Pour Olivier Morice et sa consoeur Marie Dosé, les deux volets sont toutefois "indivisibles".

A leurs yeux, l'arrêt en 1995 du versement de commissions qui auraient servi in fine à financer Edouard Balladur par le biais de rétrocommissions illégales, arrêt décidé par le président Chirac, est à l'origine de l'attentat survenu sept ans plus tard. Et ces représailles portent la marque des services secrets pakistanais.

Cette thèse ressort des rapports Nautilus, constitués de notes rédigées dès 2002 par un ancien des services de renseignement. L'enquête antiterroriste s'était éloignée de la piste du groupe Al-Qaïda en 2009 pour l'explorer. Mais, dans une synthèse datée d'avril, les enquêteurs de la Direction générale de la sécurité intérieure (DGSI) estiment qu'aucun élément sérieux ne permet de l'étayer et continuent de privilégier une piste islamiste.

- "Morts loin de nous" -

Pour Olivier Morice, qui pointe le "long combat" des familles, "on a voulu, dans cette affaire, bâillonner la recherche de la vérité pour des raisons d'influence politique".

Et les parties civiles ont le sentiment que la France, comme le ministère public, les a "complètement abandonnées". "Depuis le début, nous pensons, et nous le vivons très mal, qu'il y a une forme de protection d'un certain nombre d'hommes politiques dans ce dossier", insiste l'avocat.

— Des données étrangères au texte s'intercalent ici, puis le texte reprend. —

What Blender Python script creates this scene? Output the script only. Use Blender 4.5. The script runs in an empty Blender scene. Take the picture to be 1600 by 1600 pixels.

Il s'adresse aux prévenus, parmi lesquels Renaud Donnedieu de Vabres, alors proche collaborateur du ministre de la Défense François Léotard, et Nicolas Bazire, ex-directeur de campagne d'Edouard Balladur: "Vous êtes à mon sens la parfaite illustration du cynisme d'une République qui par certains égards est corrompue".

"Depuis le début règnent à ce procès une suffisance, une arrogance et un mépris assez insupportables", abonde Marie Dosé.

Tous deux soulignent "la souffrance des familles" et leur grande dignité.

Lundi, la fille d'une victime et un ouvrier blessé dans l'attentat étaient venus témoigner.

"Nous sommes convaincus que sans les malversations financières liées à l'existence de ces contrats et de ces rétrocommissions, nos pères et maris n'auraient pas été assassinés. Tout est lié", avait souligné, voix tremblante, Sandrine Leclerc, venue par "colère et sens du devoir", "pour nos proches, morts loin de nous à Karachi".

Très affecté, Gilles Sanson avait évoqué pudiquement "l'horreur" de l'attentat dans lequel il a été blessé et avait conclu, en larmes: "J'aimais mon entreprise, mon pays, mon drapeau. Aujourd'hui je déteste mon entreprise, je n'ai plus de pays, je n'ai plus de drapeau".

Le procès se poursuit jusqu'au 31 octobre.